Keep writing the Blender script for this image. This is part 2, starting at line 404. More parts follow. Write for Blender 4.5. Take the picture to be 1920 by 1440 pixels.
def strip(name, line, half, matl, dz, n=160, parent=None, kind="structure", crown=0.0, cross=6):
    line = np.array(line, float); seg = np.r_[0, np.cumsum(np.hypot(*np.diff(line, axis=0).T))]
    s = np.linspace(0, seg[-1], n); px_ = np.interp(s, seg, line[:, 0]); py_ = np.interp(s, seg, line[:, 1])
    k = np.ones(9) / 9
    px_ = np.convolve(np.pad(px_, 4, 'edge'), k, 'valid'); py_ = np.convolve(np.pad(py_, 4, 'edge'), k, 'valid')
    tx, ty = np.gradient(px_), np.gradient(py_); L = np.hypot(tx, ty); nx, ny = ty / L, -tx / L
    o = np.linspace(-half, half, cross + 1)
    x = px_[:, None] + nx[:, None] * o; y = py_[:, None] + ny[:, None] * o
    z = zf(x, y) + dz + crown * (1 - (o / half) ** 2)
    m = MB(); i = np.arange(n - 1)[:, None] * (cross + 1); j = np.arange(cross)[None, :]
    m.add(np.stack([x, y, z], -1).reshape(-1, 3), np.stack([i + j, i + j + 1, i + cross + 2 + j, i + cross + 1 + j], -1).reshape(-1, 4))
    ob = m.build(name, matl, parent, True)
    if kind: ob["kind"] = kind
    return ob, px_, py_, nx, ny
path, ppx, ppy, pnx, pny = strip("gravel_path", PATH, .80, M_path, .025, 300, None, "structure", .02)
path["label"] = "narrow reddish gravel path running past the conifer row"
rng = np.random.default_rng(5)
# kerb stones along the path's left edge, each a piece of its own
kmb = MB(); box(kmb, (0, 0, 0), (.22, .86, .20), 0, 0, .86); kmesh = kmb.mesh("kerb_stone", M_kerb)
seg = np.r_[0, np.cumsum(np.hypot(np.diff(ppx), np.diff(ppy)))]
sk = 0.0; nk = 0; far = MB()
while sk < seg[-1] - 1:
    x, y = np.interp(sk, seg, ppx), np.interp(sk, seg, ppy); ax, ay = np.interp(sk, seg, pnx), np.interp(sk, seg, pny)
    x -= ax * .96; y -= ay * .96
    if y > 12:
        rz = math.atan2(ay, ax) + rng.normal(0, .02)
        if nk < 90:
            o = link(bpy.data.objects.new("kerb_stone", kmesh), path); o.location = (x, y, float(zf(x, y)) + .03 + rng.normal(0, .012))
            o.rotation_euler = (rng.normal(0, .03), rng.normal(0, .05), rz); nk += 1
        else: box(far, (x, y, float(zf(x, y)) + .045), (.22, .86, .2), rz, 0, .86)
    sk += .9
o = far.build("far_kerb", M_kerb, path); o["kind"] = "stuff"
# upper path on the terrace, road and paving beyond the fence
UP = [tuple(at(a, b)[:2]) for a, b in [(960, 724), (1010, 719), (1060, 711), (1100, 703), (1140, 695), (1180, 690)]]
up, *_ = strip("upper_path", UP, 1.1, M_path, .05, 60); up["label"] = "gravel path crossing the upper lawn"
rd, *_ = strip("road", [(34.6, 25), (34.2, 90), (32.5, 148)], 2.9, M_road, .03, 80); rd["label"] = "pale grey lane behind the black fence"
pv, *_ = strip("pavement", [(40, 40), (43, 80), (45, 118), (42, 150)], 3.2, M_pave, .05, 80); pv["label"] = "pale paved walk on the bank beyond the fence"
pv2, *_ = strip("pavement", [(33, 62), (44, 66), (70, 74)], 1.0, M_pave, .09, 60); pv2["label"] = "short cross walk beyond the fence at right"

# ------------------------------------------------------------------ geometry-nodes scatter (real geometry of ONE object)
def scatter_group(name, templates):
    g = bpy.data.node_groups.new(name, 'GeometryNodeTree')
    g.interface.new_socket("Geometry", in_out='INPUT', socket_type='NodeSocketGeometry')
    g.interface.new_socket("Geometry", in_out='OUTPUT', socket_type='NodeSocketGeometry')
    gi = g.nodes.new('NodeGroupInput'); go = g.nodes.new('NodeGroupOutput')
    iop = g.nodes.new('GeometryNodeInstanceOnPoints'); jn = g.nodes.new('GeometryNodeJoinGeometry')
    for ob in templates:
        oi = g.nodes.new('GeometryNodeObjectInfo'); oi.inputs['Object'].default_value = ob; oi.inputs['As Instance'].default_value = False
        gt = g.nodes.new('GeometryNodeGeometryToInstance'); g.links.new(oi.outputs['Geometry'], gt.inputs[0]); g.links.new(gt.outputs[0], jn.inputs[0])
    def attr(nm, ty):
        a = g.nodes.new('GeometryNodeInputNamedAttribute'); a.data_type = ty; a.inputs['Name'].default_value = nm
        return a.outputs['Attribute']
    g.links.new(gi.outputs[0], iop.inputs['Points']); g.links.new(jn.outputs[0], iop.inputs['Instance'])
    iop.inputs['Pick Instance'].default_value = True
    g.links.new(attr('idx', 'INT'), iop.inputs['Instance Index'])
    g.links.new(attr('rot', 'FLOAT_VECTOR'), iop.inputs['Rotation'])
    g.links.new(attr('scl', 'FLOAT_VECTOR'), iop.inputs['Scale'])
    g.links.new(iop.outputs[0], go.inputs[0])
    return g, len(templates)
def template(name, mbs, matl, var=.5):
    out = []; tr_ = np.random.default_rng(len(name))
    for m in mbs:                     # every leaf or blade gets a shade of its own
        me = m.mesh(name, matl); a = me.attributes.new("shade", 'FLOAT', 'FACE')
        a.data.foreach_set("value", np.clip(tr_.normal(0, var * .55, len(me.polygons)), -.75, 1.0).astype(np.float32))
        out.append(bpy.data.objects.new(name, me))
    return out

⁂

**Aim:** Copy out the whole listing exactly.

**Answer for the task:**
Keep writing the Blender script for this image. This is part 2, starting at line 404. More parts follow. Write for Blender 4.5. Take the picture to be 1920 by 1440 pixels.
def strip(name, line, half, matl, dz, n=160, parent=None, kind="structure", crown=0.0, cross=6):
    line = np.array(line, float); seg = np.r_[0, np.cumsum(np.hypot(*np.diff(line, axis=0).T))]
    s = np.linspace(0, seg[-1], n); px_ = np.interp(s, seg, line[:, 0]); py_ = np.interp(s, seg, line[:, 1])
    k = np.ones(9) / 9
    px_ = np.convolve(np.pad(px_, 4, 'edge'), k, 'valid'); py_ = np.convolve(np.pad(py_, 4, 'edge'), k, 'valid')
    tx, ty = np.gradient(px_), np.gradient(py_); L = np.hypot(tx, ty); nx, ny = ty / L, -tx / L
    o = np.linspace(-half, half, cross + 1)
    x = px_[:, None] + nx[:, None] * o; y = py_[:, None] + ny[:, None] * o
    z = zf(x, y) + dz + crown * (1 - (o / half) ** 2)
    m = MB(); i = np.arange(n - 1)[:, None] * (cross + 1); j = np.arange(cross)[None, :]
    m.add(np.stack([x, y, z], -1).reshape(-1, 3), np.stack([i + j, i + j + 1, i + cross + 2 + j, i + cross + 1 + j], -1).reshape(-1, 4))
    ob = m.build(name, matl, parent, True)
    if kind: ob["kind"] = kind
    return ob, px_, py_, nx, ny
path, ppx, ppy, pnx, pny = strip("gravel_path", PATH, .80, M_path, .025, 300, None, "structure", .02)
path["label"] = "narrow reddish gravel path running past the conifer row"
rng = np.random.default_rng(5)
# kerb stones along the path's left edge, each a piece of its own
kmb = MB(); box(kmb, (0, 0, 0), (.22, .86, .20), 0, 0, .86); kmesh = kmb.mesh("kerb_stone", M_kerb)
seg = np.r_[0, np.cumsum(np.hypot(np.diff(ppx), np.diff(ppy)))]
sk = 0.0; nk = 0; far = MB()
while sk < seg[-1] - 1:
    x, y = np.interp(sk, seg, ppx), np.interp(sk, seg, ppy); ax, ay = np.interp(sk, seg, pnx), np.interp(sk, seg, pny)
    x -= ax * .96; y -= ay * .96
    if y > 12:
        rz = math.atan2(ay, ax) + rng.normal(0, .02)
        if nk < 90:
            o = link(bpy.data.objects.new("kerb_stone", kmesh), path); o.location = (x, y, float(zf(x, y)) + .03 + rng.normal(0, .012))
            o.rotation_euler = (rng.normal(0, .03), rng.normal(0, .05), rz); nk += 1
        else: box(far, (x, y, float(zf(x, y)) + .045), (.22, .86, .2), rz, 0, .86)
    sk += .9
o = far.build("far_kerb", M_kerb, path); o["kind"] = "stuff"
# upper path on the terrace, road and paving beyond the fence
UP = [tuple(at(a, b)[:2]) for a, b in [(960, 724), (1010, 719), (1060, 711), (1100, 703), (1140, 695), (1180, 690)]]
up, *_ = strip("upper_path", UP, 1.1, M_path, .05, 60); up["label"] = "gravel path crossing the upper lawn"
rd, *_ = strip("road", [(34.6, 25), (34.2, 90), (32.5, 148)], 2.9, M_road, .03, 80); rd["label"] = "pale grey lane behind the black fence"
pv, *_ = strip("pavement", [(40, 40), (43, 80), (45, 118), (42, 150)], 3.2, M_pave, .05, 80); pv["label"] = "pale paved walk on the bank beyond the fence"
pv2, *_ = strip("pavement", [(33, 62), (44, 66), (70, 74)], 1.0, M_pave, .09, 60); pv2["label"] = "short cross walk beyond the fence at right"

# ------------------------------------------------------------------ geometry-nodes scatter (real geometry of ONE object)
def scatter_group(name, templates):
    g = bpy.data.node_groups.new(name, 'GeometryNodeTree')
    g.interface.new_socket("Geometry", in_out='INPUT', socket_type='NodeSocketGeometry')
    g.interface.new_socket("Geometry", in_out='OUTPUT', socket_type='NodeSocketGeometry')
    gi = g.nodes.new('NodeGroupInput'); go = g.nodes.new('NodeGroupOutput')
    iop = g.nodes.new('GeometryNodeInstanceOnPoints'); jn = g.nodes.new('GeometryNodeJoinGeometry')
    for ob in templates:
        oi = g.nodes.new('GeometryNodeObjectInfo'); oi.inputs['Object'].default_value = ob; oi.inputs['As Instance'].default_value = False
        gt = g.nodes.new('GeometryNodeGeometryToInstance'); g.links.new(oi.outputs['Geometry'], gt.inputs[0]); g.links.new(gt.outputs[0], jn.inputs[0])
    def attr(nm, ty):
        a = g.nodes.new('GeometryNodeInputNamedAttribute'); a.data_type = ty; a.inputs['Name'].default_value = nm
        return a.outputs['Attribute']
    g.links.new(gi.outputs[0], iop.inputs['Points']); g.links.new(jn.outputs[0], iop.inputs['Instance'])
    iop.inputs['Pick Instance'].default_value = True
    g.links.new(attr('idx', 'INT'), iop.inputs['Instance Index'])
    g.links.new(attr('rot', 'FLOAT_VECTOR'), iop.inputs['Rotation'])
    g.links.new(attr('scl', 'FLOAT_VECTOR'), iop.inputs['Scale'])
    g.links.new(iop.outputs[0], go.inputs[0])
    return g, len(templates)
def template(name, mbs, matl, var=.5):
    out = []; tr_ = np.random.default_rng(len(name))
    for m in mbs:                     # every leaf or blade gets a shade of its own
        me = m.mesh(name, matl); a = me.attributes.new("shade", 'FLOAT', 'FACE')
        a.data.foreach_set("value", np.clip(tr_.normal(0, var * .55, len(me.polygons)), -.75, 1.0).astype(np.float32))
        out.append(bpy.data.objects.new(name, me))
    return out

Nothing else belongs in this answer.